Brazil’s Vale SA (VALE5), the largest exporter of steel-making iron ore, has usurped its two nearest rivals to become the lowest-cost producer as a slump in the price of oil cuts shipping costs, according to Sanford C. Bernstein Ltd.
“In the last few months we have seen the price for bunker fuel collapse in lock-step with the decline in the global oil price and with it a reordering of the cost position of the global iron-ore industry has taken place,” Paul Gait, an analyst at Bernstein in London, wrote today in a report. Rio Tinto Group and BHP Billiton Ltd. (BHP) are the biggest exporters after Vale. Their Australian mining hubs have traditionally held a cost advantage over Vale due to their proximity to China.
The three producers collectively control about 60 percent of global exports and have been pumping billions of dollars into expanding output, squeezing higher-cost producers in an already over-supplied market. Oil slumped almost 50 percent last year, the most since the 2008 financial crisis, amid a supply glut, mirroring a 47 percent collapse in iron ore.
Iron ore with 62 percent content at the Chinese port of Qingdao dropped 1.2 percent to $70.30 a dry ton today, according to Metal Bulletin, trading close to the lowest in more than five years.
Due to a slide in fuel prices Vale is now shipping iron ore to China for about $6 a ton cheaper than Australian exports, Bernstein’s Gait said.
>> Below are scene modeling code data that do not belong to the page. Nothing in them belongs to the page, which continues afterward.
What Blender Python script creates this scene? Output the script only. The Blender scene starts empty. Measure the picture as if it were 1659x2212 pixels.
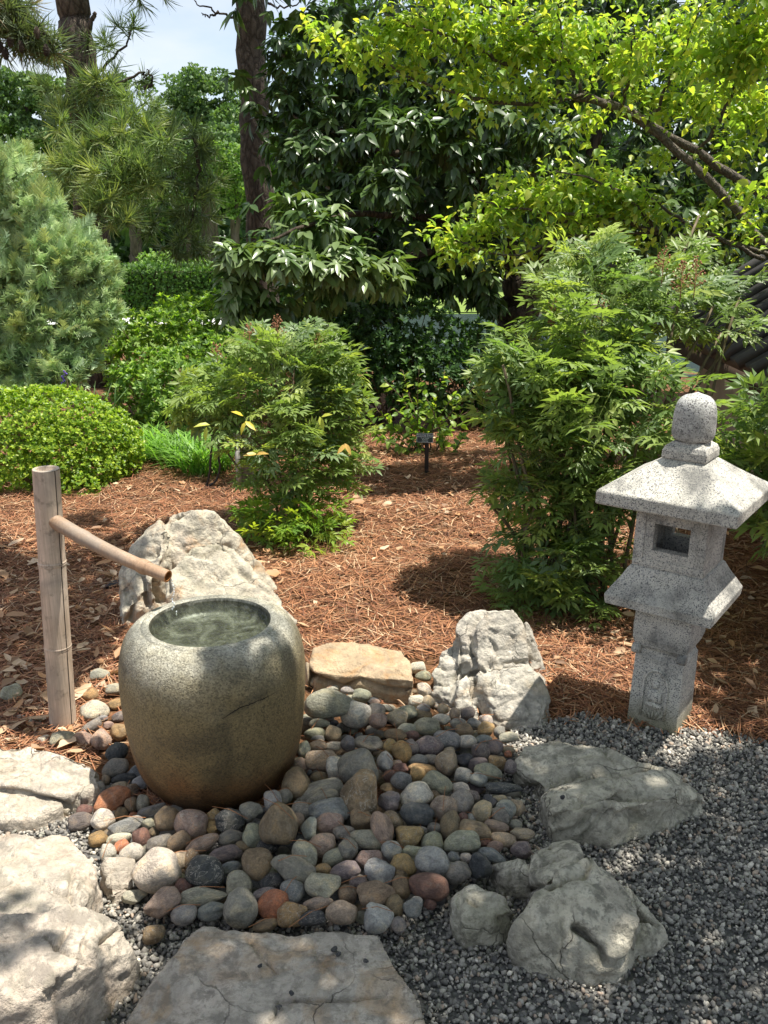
import bpy, bmesh, math, random
import numpy as np
from mathutils import Vector, Matrix, Euler, noise as mnoise

random.seed(7)
rng = np.random.default_rng(11)
SC = bpy.context.scene
COL = SC.collection

# ------------------------------------------------------------------ camera
F = 1912.0                      # focal length in units of a 1659 x 2212 frame
TH = math.radians(17.0)
CAMZ = 1.5
FWD = np.array([0, math.cos(TH), -math.sin(TH)])
UP = np.array([0, math.sin(TH), math.cos(TH)])
RT = np.array([1.0, 0, 0])
cam_d = bpy.data.cameras.new('camera')
cam = bpy.data.objects.new('camera', cam_d)
COL.objects.link(cam)
cam.location = (0, 0, CAMZ)
cam.rotation_euler = (math.pi / 2 - TH, 0, 0)
cam_d.sensor_fit = 'VERTICAL'
cam_d.sensor_height = 24.0
cam_d.lens = F / 2212 * 24.0
cam_d.clip_start = 0.05
cam_d.clip_end = 900
SC.camera = cam

# ------------------------------------------------------------------ light
SUN = Vector((0.30, 0.02, 0.955)).normalized()
world = bpy.data.worlds.new('World')
SC.world = world
world.use_nodes = True
wn = world.node_tree.nodes
wl = world.node_tree.links
wn.clear()
w_out = wn.new('ShaderNodeOutputWorld')
w_bg = wn.new('ShaderNodeBackground')
w_sky = wn.new('ShaderNodeTexSky')
w_sky.sky_type = 'NISHITA'
w_sky.sun_disc = False
w_sky.sun_elevation = math.asin(SUN.z)
w_sky.sun_rotation = math.atan2(SUN.x, SUN.y)
w_sky.air_density = 1.0
w_sky.dust_density = 1.0
w_tc = wn.new('ShaderNodeTexCoord')
w_map = wn.new('ShaderNodeMapping')
w_map.inputs['Scale'].default_value = (1.0, 1.0, 2.6)
w_ns = wn.new('ShaderNodeTexNoise')
w_ns.inputs['Scale'].default_value = 2.2
w_ns.inputs['Detail'].default_value = 7
w_ns.inputs['Roughness'].default_value = 0.55
w_rm = wn.new('ShaderNodeValToRGB')
w_rm.color_ramp.elements[0].position = 0.50
w_rm.color_ramp.elements[0].color = (0.30, 0.30, 0.30, 1)
w_rm.color_ramp.elements[1].position = 0.74
w_rm.color_ramp.elements[1].color = (0.85, 0.85, 0.85, 1)
w_mx = wn.new('ShaderNodeMix')
w_mx.data_type = 'RGBA'
w_mx.inputs['B'].default_value = (5.6, 5.5, 5.35, 1)
w_bg.inputs['Strength'].default_value = 0.108
wl.new(w_tc.outputs['Generated'], w_map.inputs['Vector'])
wl.new(w_map.outputs['Vector'], w_ns.inputs['Vector'])
wl.new(w_ns.outputs['Fac'], w_rm.inputs['Fac'])
wl.new(w_rm.outputs['Color'], w_mx.inputs['Factor'])
wl.new(w_sky.outputs['Color'], w_mx.inputs['A'])
wl.new(w_mx.outputs['Result'], w_bg.inputs['Color'])
wl.new(w_bg.outputs['Background'], w_out.inputs['Surface'])

sun_d = bpy.data.lights.new('sun', 'SUN')
sun_d.energy = 4.7
sun_d.angle = math.radians(0.53)
sun_d.color = (1.0, 0.95, 0.86)
sun = bpy.data.objects.new('sun', sun_d)
COL.objects.link(sun)
sun.location = (6, 2, 20)
sun.rotation_euler = (-SUN).to_track_quat('-Z', 'Y').to_euler()

SC.view_settings.view_transform = 'Standard'
SC.view_settings.look = 'None'
SC.view_settings.exposure = 0.90
SC.view_settings.gamma = 1.0
SC.view_settings.use_curve_mapping = False
SC.render.engine = 'CYCLES'
SC.cycles.max_bounces = 7
SC.cycles.diffuse_bounces = 3
SC.cycles.glossy_bounces = 2
SC.cycles.transmission_bounces = 4
SC.cycles.transparent_max_bounces = 8
SC.cycles.caustics_reflective = False
SC.cycles.caustics_refractive = False
SC.cycles.sample_clamp_indirect = 6
SC.cycles.use_denoising = True

# ------------------------------------------------------------------ helpers
def ray(qx, qy):
    return FWD + RT * ((qx - 829.5) / F) + UP * ((1106 - qy) / F)

def at_z(qx, qy, z=0.0):
    d = ray(qx, qy)
    t = (z - CAMZ) / d[2]
    return np.array([0, 0, CAMZ]) + d * t

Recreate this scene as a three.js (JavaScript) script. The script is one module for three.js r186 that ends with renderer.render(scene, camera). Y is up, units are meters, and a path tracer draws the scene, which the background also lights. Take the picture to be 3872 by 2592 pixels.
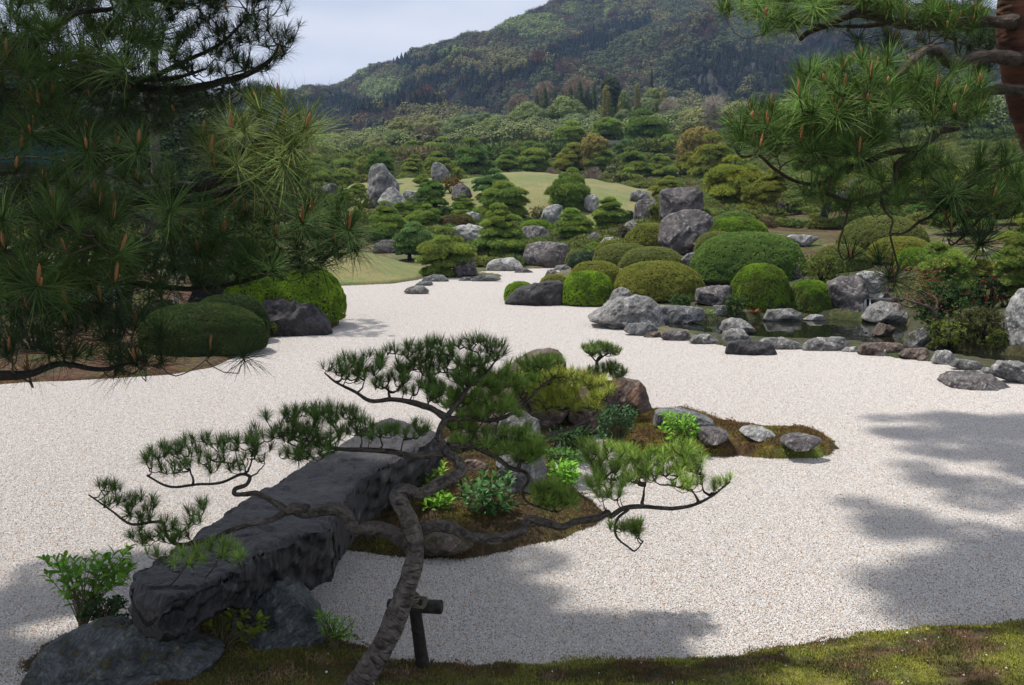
import * as THREE from 'three';
import { mergeGeometries } from 'three/addons/utils/BufferGeometryUtils.js';
import { createNoise2D, createNoise3D } from 'simplex-noise';

// ---------- camera, sky, sun, exposure ----------
const scene = new THREE.Scene();
const FOC = 3931, CX = 1936, CY = 1296, CAM_H = 2.6, PITCH = Math.atan((1296 - 711) / FOC);
const camera = new THREE.PerspectiveCamera(2 * Math.atan(1296 / FOC) * 180 / Math.PI, 3872 / 2592, 0.1, 6000);
camera.position.set(0, CAM_H, 0);
camera.rotation.x = -PITCH;
scene.add(camera);
const renderer = new THREE.WebGLRenderer({ antialias: true });
renderer.toneMapping = THREE.LinearToneMapping;
renderer.toneMappingExposure = 1.3;
renderer.shadowMap.enabled = true;

const SUN = new THREE.Vector3(-0.44, 1, -0.10).normalize();
const sun = new THREE.DirectionalLight(new THREE.Color(1, 0.955, 0.88), 3.9);
sun.position.copy(SUN).multiplyScalar(80); sun.target.position.set(0, 0, -20);
sun.position.add(sun.target.position);
sun.castShadow = true; sun.shadow.radius = 3; sun.shadow.mapSize.set(4096, 4096);
Object.assign(sun.shadow.camera, { left: -60, right: 60, top: 60, bottom: -60, near: 1, far: 250 });
sun.shadow.camera.updateProjectionMatrix();
scene.add(sun, sun.target);

function rng(seed) { let a = seed >>> 0; return () => { a = (a + 0x6d2b79f5) | 0; let t = Math.imul(a ^ (a >>> 15), 1 | a); t = (t + Math.imul(t ^ (t >>> 7), 61 | t)) ^ t; return ((t ^ (t >>> 14)) >>> 0) / 4294967296; }; }
const n3 = createNoise3D(rng(11)), n2 = createNoise2D(rng(12));
const clamp = (x, a = 0, b = 1) => Math.min(b, Math.max(a, x)), mix = (a, b, t) => a + (b - a) * t;
const sst = (a, b, x) => { const t = clamp((x - a) / (b - a)); return t * t * (3 - 2 * t); };
const fbm2 = (x, y, o = 4) => { let s = 0, a = 0.5; for (let i = 0; i < o; i++) { s += a * n2(x, y); x *= 2.03; y *= 2.03; a *= 0.5; } return s; };
const fbm3 = (x, y, z, o = 4) => { let s = 0, a = 0.5; for (let i = 0; i < o; i++) { s += a * n3(x, y, z); x *= 2.03; y *= 2.03; z *= 2.03; a *= 0.5; } return s; };

{ // a bright spring sky: pale blue under thin high cloud
  const W = 1024, H = 512, d = new Float32Array(W * H * 4);
  for (let r = 0; r < H; r++) for (let c = 0; c < W; c++) {
    const el = ((r + 0.5) / H - 0.5) * Math.PI, az = (c + 0.5) / W * 2 * Math.PI, y = Math.sin(el), k = Math.cos(el);
    const t = clamp(y), e = Math.pow(t, 0.55);
    let R = mix(0.54, 0.40, e), G = mix(0.60, 0.45, e), B = mix(0.74, 0.53, e);
    const q = 1.2 / (0.18 + Math.max(y, 0)), px = Math.cos(az) * k * q, pz = Math.sin(az) * k * q;
    const cl = sst(-0.35, 0.5, fbm2(px * 0.55 + 3, pz * 1.3 - 5, 5)) * 0.72;
    R = mix(R, 0.65, cl); G = mix(G, 0.68, cl); B = mix(B, 0.755, cl);
    if (y < 0) { const g = sst(0, -0.12, y); R = mix(R, 0.10, g); G = mix(G, 0.11, g); B = mix(B, 0.08, g); }
    const i = (r * W + c) * 4; d[i] = R; d[i + 1] = G; d[i + 2] = B; d[i + 3] = 1;
  }
  const sky = new THREE.DataTexture(d, W, H, THREE.RGBAFormat, THREE.FloatType);
  sky.mapping = THREE.EquirectangularReflectionMapping; sky.magFilter = THREE.LinearFilter; sky.needsUpdate = true;
  scene.background = sky; scene.environment = sky;
}

// ---------- measuring: photograph coordinates (3872 x 2592) to places in the garden ----------
const V3 = (x, y, z) => new THREE.Vector3(x, y, z);
const ZK = 1300 / 2343, ZS = 700 / 2335;
const ZR = { V: [0, 0, 3872 / 2342], A: [0, 0, ZK], B: [1150, 0, ZK], C: [2572, 0, ZK], D: [0, 760, ZK], E: [1150, 560, ZK], F: [2150, 660, 1722 / 2343], G: [0, 1722, ZK], H: [1100, 1200, ZK],
  I: [1100, 1722, ZK], J: [2100, 1350, ZK], K: [2572, 1722, ZK], L: [0, 400, ZS], M: [2600, 560, ZS], N: [3172, 760, ZS], O: [1950, 250, ZS], P: [1750, 1500, ZS], S: [0, 0, 1] };
const px = (r, x, y) => [ZR[r][0] + x * ZR[r][2], ZR[r][1] + y * ZR[r][2]];
const pxs = (r, ...a) => { const o = []; for (let i = 0; i < a.length; i += 2) o.push(px(r, a[i], a[i + 1])); return o; };
const cp = Math.cos(PITCH), sp = Math.sin(PITCH);
function dirOf([sx, sy]) { const a = (sx - CX) / FOC, b = (CY - sy) / FOC; return V3(a, -sp + b * cp, -cp - b * sp); }
function onPlane(s, h = 0) { const d = dirOf(s), t = (h - CAM_H) / d.y; return V3(d.x * t, h, d.z * t); }
function at(s, D) { const d = dirOf(s), t = D / -d.z; return V3(d.x * t, CAM_H + d.y * t, d.z * t); }
const mPerPx = (D) => D / FOC;

// ---------- naming ----------
const used = new Map();
function numbered(n) { const k = used.get(n) ?? 0; used.set(n, k + 1); return k ? n + '_' + String(k).padStart(3, '0') : n; }
function tag(o, label, category, group, kind) { if (label) o.userData.label = label; if (category) o.userData.category = category; if (group) o.userData.group = group; if (kind) o.userData.kind = kind; return o; }
function thing(name, label, category, p, group) { const g = new THREE.Group(); g.name = numbered(name); if (p) g.position.copy(p); scene.add(g); return tag(g, label, category, group); }
function put(parent, name, geo, mat, kind) { const m = new THREE.Mesh(geo, mat); m.name = numbered(name); m.castShadow = m.receiveShadow = true; (parent ?? scene).add(m); if (kind) m.userData.kind = kind; return m; }
function inst(parent, name, geo, mat, mats, cols, kind = 'stuff') {
  const m = new THREE.InstancedMesh(geo, mat, mats.length); m.name = numbered(name); m.castShadow = m.receiveShadow = true;
  mats.forEach((x, i) => m.setMatrixAt(i, x)); if (cols) cols.forEach((c, i) => m.setColorAt(i, c));
  m.userData.kind = kind; (parent ?? scene).add(m); return m;
}
const rgb = (r, g, b) => new THREE.Color().setRGB(r, g, b);
const std = (o) => new THREE.MeshStandardMaterial({ roughness: 0.9, ...o });
const Q = new THREE.Quaternion(), E3 = new THREE.Euler();
function xf(p, q, s) { return new THREE.Matrix4().compose(p, q, s.isVector3 ? s : V3(s, s, s)); }
const UP = V3(0, 1, 0);
function turnTo(d, spin = 0) { const q = new THREE.Quaternion().setFromUnitVectors(UP, d.clone().normalize()); return q.multiply(new THREE.Quaternion().setFromAxisAngle(UP, spin)); }

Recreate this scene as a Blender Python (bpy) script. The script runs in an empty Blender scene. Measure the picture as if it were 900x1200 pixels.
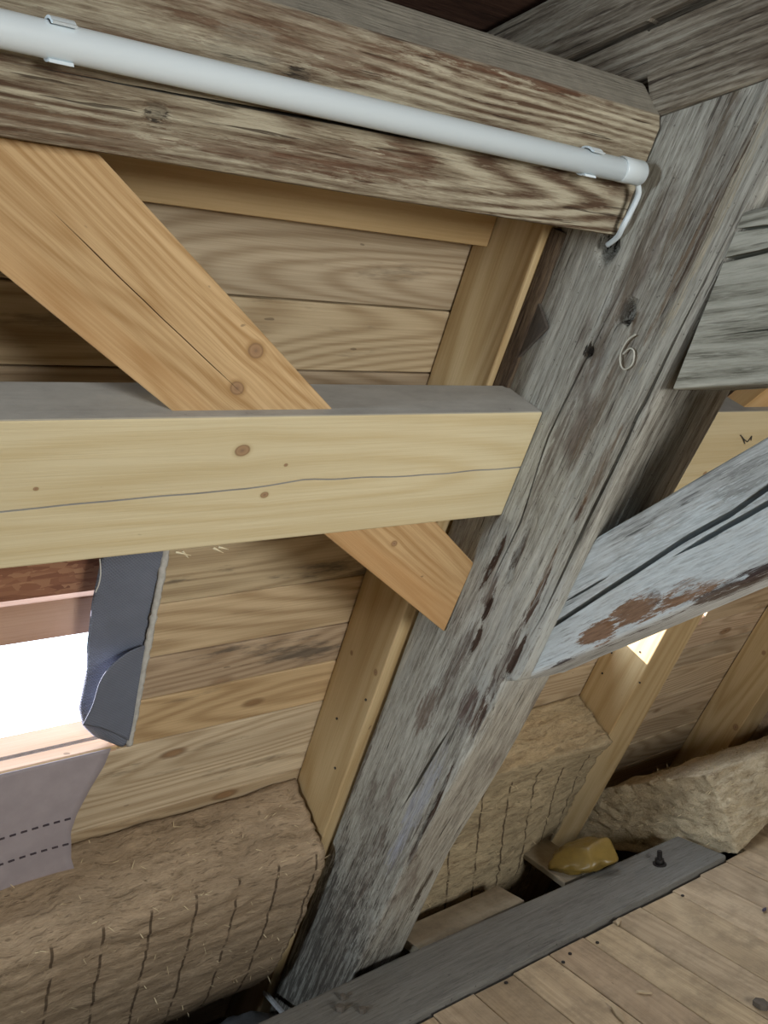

That includes the cost of mining.
Competitive Advantage
“Over the last five years it has cost an average of $23 a ton to ship iron ore from Brazil to China whilst it has cost only $9 a ton to ship it from Australia,” he said. “In a world where freight is free and distance to market not an issue, then Brazil is actually at a significant competitive advantage over Australia.”
Representatives for BHP and Rio Tinto weren’t able to comment. Vale’s press office didn’t reply to an e-mail seeking comment on the research note.
The cost of freight for capesize vessels from Brazil to China has dropped below $10 a wet metric ton for the first time since January 2009, compared with about $5 a ton for Australia to China, Macquarie Group Ltd. analysts said in a Jan. 9 note. Vale can now ship a ton of iron ore to China cheaper than BHP “for the first time in many years” and is close to challenging Rio as the lowest cost supplier, Macquarie said.
Earnings Boost
Vale may generate $680 million in additional earnings before interest, taxes, depreciation and amortization this year and $1.5 billion in 2016 provided the lower oil price remains, Andreas Bokkenheuser, an equity analyst at UBS Group AG, said in a note to client Jan. 8.
Vale expects to produce 340 million metric tons of iron ore in 2015 including third-party purchases after boosting output 8.1 percent in the first nine months of last year to a record 236.2 million tons.
Shares of the Rio de Janeiro-based company dropped 0.2 percent to 19.78 reais at the close in Sao Paulo today, extending its drop in the last 12 months to 34 percent.
BHP, the world’s third-biggest iron-ore exporter, last year said it wants to cut production costs to less than $20 a ton, from about $25 a ton at present, excluding freight and royalty costs. That compares with London-based Rio Tinto’s average cost of $20.40 a ton in the first half of last year.
Last year’s iron-ore price slump prompted Goldman Sachs Group Inc. (GS) to declare the “end of the Iron Age” after a China-led demand spike over the past decade brought record profits for producers. China is the biggest consumer of the raw material.